ECLI:NL:CRVB:2022:984
Centrale Raad van Beroep
- Verzet
- Rechtspraak.nl
Verzet tegen niet-ontvankelijk verklaring van hoger beroep inzake WAJONG-uitkering
Op 21 april 2022 heeft de Centrale Raad van Beroep uitspraak gedaan in een verzetprocedure met zaaknummer 21/1812 WAJONG-V. De zaak betreft een hoger beroep van een appellant tegen een eerdere uitspraak van de rechtbank Rotterdam van 15 april 2021, waarin het hoger beroep niet-ontvankelijk was verklaard. De Raad heeft vastgesteld dat de appellant, vertegenwoordigd door zijn gemachtigde, niet is verschenen tijdens de zitting op 10 maart 2022. Namens de Raad van bestuur van het Uitvoeringsinstituut werknemersverzekeringen (Uwv) was J.C. van Beek aanwezig via videoverbinding.

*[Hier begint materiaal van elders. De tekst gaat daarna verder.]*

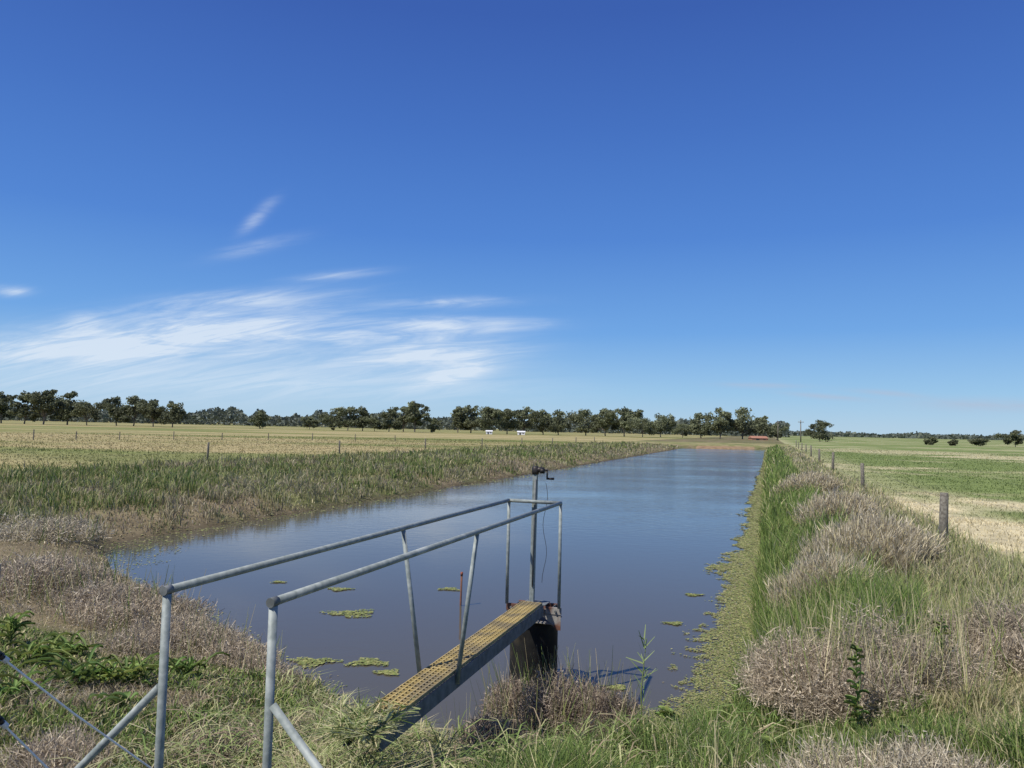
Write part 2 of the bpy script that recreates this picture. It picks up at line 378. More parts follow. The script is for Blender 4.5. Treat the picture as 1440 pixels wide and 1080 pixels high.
k=cutz&~lw&(rnd<.6); n=k.sum()
emit('cut_grass',x[k],y[k],d[k],r[k],rng.uniform(.12,.38,n)*(.6+.8*nzs[k]),mixc([(.38,.42,.18),OL,(.48,.48,.26),ST,G1,DB],n,[.24,.2,.2,.14,.12,.10]),GRASS,(.85,1.1),1.6,'pale cut grass clippings around the foot of the walkway','cut grass')
k=isN&~brown&~cutz&(x<2.6+(nzs-.5)); n=k.sum()
emit('reed_grass',x[k],y[k],d[k],r[k],(.06+.48*nzs[k])*rng.uniform(.5,1.2,n)*sst(-.1,.7,d[k])*sst(7.5,4.5,y[k])**.4,mixc([G1,G2,G3,YG,ST],n,[.34,.22,.24,.10,.10]),GRASS,(.1,.95),1.4,'thick green grass at the bottom centre beside the water','grass')
k=isN&~brown&~cutz&~(x<2.6+(nzs-.5)); n=k.sum()
t=sst(.40,.58,nz[k]+(rng.uniform(size=n)-.5)*.25)
emit('mixed_long_grass',x[k],y[k],d[k],r[k],(.06+.4*nzs[k])*rng.uniform(.4,1.2,n),lerp(mixc([G1,G2,YG],n),mixc([ST,ST2,OL],n),t),GRASS,(.1,.9),1.1,'mixed green and straw long grass in the bottom right foreground','grass')
def strap(n,xr,yr,L,w,cols,wts,zlift=(.03,.22)):
    X=rng.uniform(*xr,n); Y=rng.uniform(*yr,n); d=sd(X,Y)
    kk=(d>.05)&(fbm(X*1.7,Y*1.7,83,2)>.42); X=X[kk];Y=Y[kk];d=d[kk]; n=len(X)
    az=rng.normal(-.9,1.3,n); ln=rng.uniform(*L,n); K=4; z0=hgt(X,Y,d)+rng.uniform(0,.12,n); up=rng.uniform(*zlift,n); side=np.stack([-np.sin(az),np.cos(az),rng.uniform(-.5,.5,n)],1)*(rng.uniform(*w,n)/2)[:,None]
    cc=mixc(cols,n,wts); Vs=[]
    for q in range(K+1):
        t=q/K; P=np.stack([X+np.cos(az)*ln*t,Y+np.sin(az)*ln*t,z0+up*np.sin(t*2.7)*1.4-.03*t],1); ww=(1-t**3)*1.0+.02
        Vs+= [P-side*ww,P+side*ww]
    V=np.stack(Vs,1).reshape(-1,3); b=(np.arange(n)*(2*K+2))[:,None]
    pat=np.concatenate([[2*q,2*q+1,2*q+3,2*q+2] for q in range(K)])
    l=(b+pat[None]).ravel(); return V,l,np.arange(n*K)*4,np.repeat(cc,2*K+2,0)
LG=[(.20,.28,.08),(.29,.35,.13),(.12,.18,.05),(.45,.44,.23),(.52,.45,.28),(.33,.26,.17)]
mm=merge([strap(2300,(-.5,1.9),(3.3,6.0),(.2,.5),(.005,.010),LG,[.30,.18,.22,.12,.10,.08],(.02,.16)),strap(2200,(-2.2,-.2),(3.2,5.6),(.15,.45),(.005,.009),LG,[.16,.20,.1,.22,.18,.14],(.02,.09))])
o=npmesh('flattened_reeds',mm[0],mm[1],mm[2],GRASS,mm[3]); tag(o,'long coarse flattened green leaves spilling across the bottom centre bank','reeds',kind='stuff')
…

De Raad heeft in zijn uitspraak van 9 december 2021 het hoger beroep niet-ontvankelijk verklaard omdat het griffierecht niet was betaald, de gronden niet waren ingediend en er geen machtiging was overgelegd. In het verzet heeft de gemachtigde van de appellant aangevoerd dat het griffierecht mogelijk verkeerd is overgemaakt. De Raad heeft echter geconcludeerd dat deze stelling niet is onderbouwd met bewijsstukken. Bovendien zijn er geen nieuwe gronden ingediend en is er geen machtiging overgelegd. Hierdoor heeft de Raad ook het verzet ongegrond verklaard.
De uitspraak van de Centrale Raad van Beroep houdt in dat er geen aanleiding is voor een proceskostenveroordeling in het verzet. De beslissing is openbaar uitgesproken en ondertekend door J.C. Boeree, met R. van der Heide als griffier.